A higher education

Originally published in the August 10, 1971 issue of The Christian Science Monitor

Shakespeare, whom Ben Jonson described as having "small Latin and less Greek," tells us that "learning is but an adjunct to ourself." And never, in the four centuries since that was written, has the wisdom of the poet's words been more apparent than today. With increasing insistence, millions of young men and women are demanding that education be an adjunct of themselves, that is, that education be truly relevant to the creation of a wiser, better, happier, kinder human being.

Despite his lack of learning in the two subjects which were looked upon in his day as the absolute foundation of a good education, Shakespeare had a depth of understanding that no amount of schooling could have given him. Compared with his insight into the human condition, how dull and barren was the scholarship of his contemporaries who viewed learning as an end in itself. Shakespeare has had few peers in his ability to put knowledge at the service of mankind.

When we turn to Christ Jesus, we see how fruitfully human knowledge was subordinated to higher spiritual goals. As for Mrs. Eddy, she put men's learning in perspective when she wrote, "To ask wisdom of God, is the beginning of wisdom." Miscellaneous Writings, p. 359.  

To do just this is what an encouragingly large portion of today's youth is seeking. Behind the demands for great relevance in school and college lies a strong moral conviction that the times necessitate that the philosophy of education be molded to nobler ends. Despite the confusion, the lack of precision, exaggeration, the mistakes which undeniably characterize many of youth's demands, basically these latter stem from a heightened moral and spiritual consciousness. Behind much of the insistence upon relevance lies a God-bestowed impulsion toward the better utilization of that human intelligence which has its origin in the divine intelligence.

But how can today's strong demands for educational reform be made most fruitful?
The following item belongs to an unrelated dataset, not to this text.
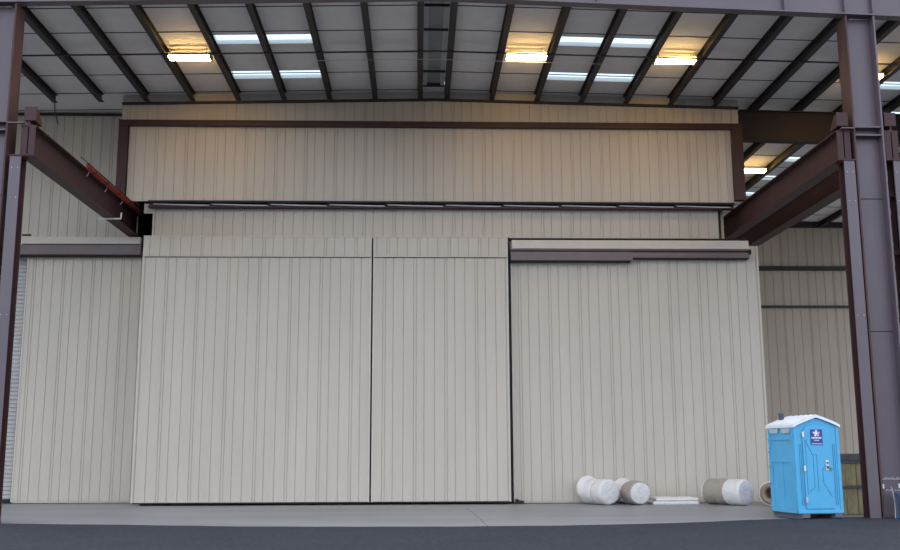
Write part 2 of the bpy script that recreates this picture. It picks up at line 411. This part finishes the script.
# bottom rail with pale strip and clamps
t = thing('bottom_rail', 'long dark rail with pale strip under the framed wall panel', 'rail', (0, 29.8, 8.88))
MB().box(-8.2, 9.75, 0, .26, .10, .16).build('top_lip', 'gap', t)
MB().box(-8.2, 9.75, .02, .24, -.04, .0).build('bottom_lip', 'brown', t)
MB().box(-8.2, 9.75, .16, .24, 0, .10).build('channel_back', 'gap', t)
b = MB(); x = -8.1; w = 1.78
while x < 9.6:
    e = min(x + w, 9.7); c = [(x, .07), (x + w * .2, .06), (x + w * .5, .045), (e - .05, .03)]
    for (p, zq1), (q, zq2) in zip(c, c[1:]):
        if q > p: b.hexa([(p, .10, zq1 - .014), (q, .10, zq2 - .014), (q, .14, zq2 - .014), (p, .14, zq1 - .014), (p, .10, zq1 + .014), (q, .10, zq2 + .014), (q, .14, zq2 + .014), (p, .14, zq1 + .014)])
    x += w
b.build('pale_strip', 'galv', t)
x = -8.1
while x < 9.6:
    MB().box(x - .03, x + .03, .03, .16, -.02, .12).build('clamp', 'gap', t); x += w

# ------------------------------------------------------------------ sliding doors
def sliding_door(name, lab, x0, x1, y, z0, z1, band=None, phase=0, edges=(True, True)):
    seal = 'black' if band else 'cream'
    t = thing(name, lab, 'hangar door', ((x0 + x1) / 2, y, z0))
    cx = (x0 + x1) / 2; a, c = x0 - cx, x1 - cx; h = z1 - z0
    top = band - z0 - .02 if band else h
    b = MB(); ribbed(b, a + .03, c - .03, 0, .04, top, back=.16, phase=phase, mat='siding'); b.build('cladding', 'siding', t)
    if band:
        b = MB(); ribbed(b, a + .03, c - .03, -.025, top + .04, h, back=.18, phase=phase + .11, mat='siding'); b.build('header_band', 'siding', t)
        MB().box(a, c, -.045, .05, top + .005, top + .032).build('drip_strip', 'cream', t)
        MB().box(a + .02, c - .02, -.02, .15, top - .012, top + .004).build('drip_shadow_gap', 'gap', t)
        MB().box(a, c, -.04, .16, h, h + .03).build('top_cap', 'cream', t)
    for e, (p, q) in zip(edges, ((a, a + .05), (c - .05, c))):
        if e: MB().box(p, q, -.018, .165, .03, h).build('edge_trim', 'cream', t)
    MB().box(a + .02, c - .02, .02, .15, .0, .04).build('bottom_seal', seal, t)
    return t
sliding_door('sliding_door', 'widest ribbed cream sliding door left of the dark centre gap', -8.20, -1.405, 29.60, .05, 7.86, 7.27, .04)
sliding_door('sliding_door', 'narrower ribbed cream sliding door right of the dark centre gap', -1.355, 2.69, 29.60, .05, 7.86, 7.27, .11)
sliding_door('sliding_door', 'ribbed cream sliding door behind the white wrapped rolls, under brown tracks', 2.80, 10.42, 29.93, .02, 7.70, None, .07)
sliding_door('sliding_door', 'ribbed cream sliding door beside the roll-up shutter at the left', -12.28, -8.25, 31.36, .02, 7.75, None, .02)
# dark seal strips in the door gaps
t = thing('door_seal', 'black rubber seal strip in the gap between the two front doors', 'seal', (-1.38, 29.7, .05)); MB().box(-.022, .022, 0, .06, 0, 7.8).build('rubber_strip', 'black', t)
t = thing('door_seal', 'black rubber seal strip beside the door with brown tracks', 'seal', (2.745, 29.84, .03)); MB().box(-.045, .02, 0, .05, 0, 7.9).build('rubber_strip', 'black', t)
MB().box(.0, 7.3, .0, .24, 7.84, 7.88).build('lintel_seal', 'black', t)
# roll-up shutter
t = thing('roll_up_shutter', 'grey slatted roll-up shutter at far left beside the brown column', 'shutter', (-12.72, YL, 0))
b = MB(); z = .12; pr = []
while z < 7.6:
    pr += [(-.005, z), (-.035, z + .03), (-.035, z + .09), (-.005, z + .118)]; z += .125
pr += [(.04, z), (.04, .12)]
b.prism([(p, q) for p, q in pr], 'x', -.42, .36); b.build('slat_curtain', 'shutter', t)
MB().box(-.42, .36, -.05, .04, .02, .12).build('bottom_bar', 'gap', t)
MB().box(.37, .41, -.10, .04, 0, 7.5).build('guide_channel', 'gap', t)
MB().box(-.50, -.43, -.08, .04, 0, 7.5).build('guide_channel', 'gap', t)

# header tracks
t = thing('door_track', 'cream-capped brown track over the left sliding door', 'door track', (-10.7, 31.15, 7.56))
MB().box(-1.72, 1.98, -.02, .17, .40, .62).build('flashing', 'cream', t)
MB().box(-4.5, 2.0, -.01, .17, .30, .37).build('upper_lip', 'trackbrown', t)
MB().box(-4.5, 2.0, -.07, .17, .05, .29).build('track_channel', 'trackbrown', t)
MB().box(-4.5, 2.0, -.04, .17, .0, .04).build('lower_lip', 'gap', t)
MB().box(-1.72, -1.45, -.03, .05, .66, .70).build('bracket', 'gap', t)
t = thing('door_track', 'cream-capped stepped brown track over the door behind the wrapped rolls', 'door track', (6.4, 29.70, 7.15))
MB().box(-3.58, 3.66, -.04, .17, .40, .66).build('flashing', 'cream', t)
MB().box(-3.62, 3.70, -.03, .17, .345, .38).build('upper_lip', 'trackbrown', t)
MB().box(-3.62, 3.70, .02, .17, .29, .345).build('shadow_gap', 'gap', t)
MB().box(-3.62, .08, -.09, .17, .03, .29).build('front_channel', 'trackbrown', t)
MB().box(-3.62, .04, -.06, .17, .0, .03).build('front_lip', 'gap', t)
MB().box(.09, 3.66, -.03, .17, .13, .29).build('rear_channel', 'trackbrown', t)
MB().box(.09, 3.66, -.01, .17, .10, .13).build('rear_lip', 'gap', t)
MB().box(3.66, 3.72, -.08, .17, .24, .38).build('end_stop', 'gap', t)
t = thing('door_stop', 'small dark steel door stop on the concrete beside the front doors', 'door stop', (2.93, 29.72, 0))
b = MB(); b.prism([(-.10, 0), (.16, 0), (.14, .08), (.02, .10), (-.04, .14), (-.10, .14)], 'y', 0, .12); b.build('stop_block', 'gap', t)

# ------------------------------------------------------------------ front steel frame
gz = lambda x: 12.26 - (.024 if x < RX else .034) * abs(x - RX)
t = thing('roof_girder', 'deep purple-brown girder across the top of the front frame', 'girder', (RX, YF, 12.0))
LG = (RX, YF, 12.0)
for xa, xb in ((LEFT, RX), (RX, RIGHT)):
    MB().hexa(slab(xa, xb, YF + .12, YF + .15, gz, lambda x: gz(x) + .95, LG)).build('web', 'column', t)
    MB().hexa(slab(xa, xb, YF - .02, YF + .24, lambda x: gz(x) - .03, gz, LG)).build('bottom_flange', 'column', t)
    MB().hexa(slab(xa, xb, YF - .02, YF + .24, lambda x: gz(x) + .95, lambda x: gz(x) + .98, LG)).build('top_flange', 'column', t)
for x in (-10.18, -9.50, -7.3, -3.4, 4.3, 8.85, 10.32, 11.0, 14.5):
    MB().box(x - .012 - RX, x + .012 - RX, -.0, .12, gz(x) - 12.0, gz(x) + .95 - 12.0).build('stiffener', 'column', t)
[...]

We can, of course, reject the thoughtless suggestion sometimes advanced that such reform should mean less learning, less study, less knowledge, and less application of intelligence. Human affairs are hardly at the spot where less mental effort is justified. But what is justified are such reforms as will lead education to help men better demonstrate here on earth the ever-presence of the only true facts of creation. And these true facts of men's legacy from the Father are intelligence, love, health, brotherhood, peace, and so on. To further these in human affairs must be the true purpose of education. Mrs. Eddy laid great stress on the constructive effects of right education: "Whatever furnishes the semblance of an idea governed by its Principle, furnishes food for thought. Through astronomy, natural history, chemistry, music, mathematics, thought passes naturally from effect back to cause." Science and Health, p. 195.  

But how are the demands for reform and the steps of reform to be channeled into right paths? How are we to avoid merely replacing one fallible educational viewpoint or program or objective with another equally flawed?

If any educator, any teacher, any member of a school board, any student, earnestly desires to improve education and if he will humbly listen for the ideas which ceaselessly pour forth from this higher-than-human source, he will be led in right decisions. We find this wonderful and oft-quoted promise in the Bible: "And thine ears shall hear a word behind thee, saying, This is the way, walk ye in it, when ye turn to the right hand, and when ye turn to the left."  Isaiah 30:21.   

Through heeding divine direction men can fashion of education a steadily improving instrument that will not only better the human condition but more richly satisfy all who partake of it.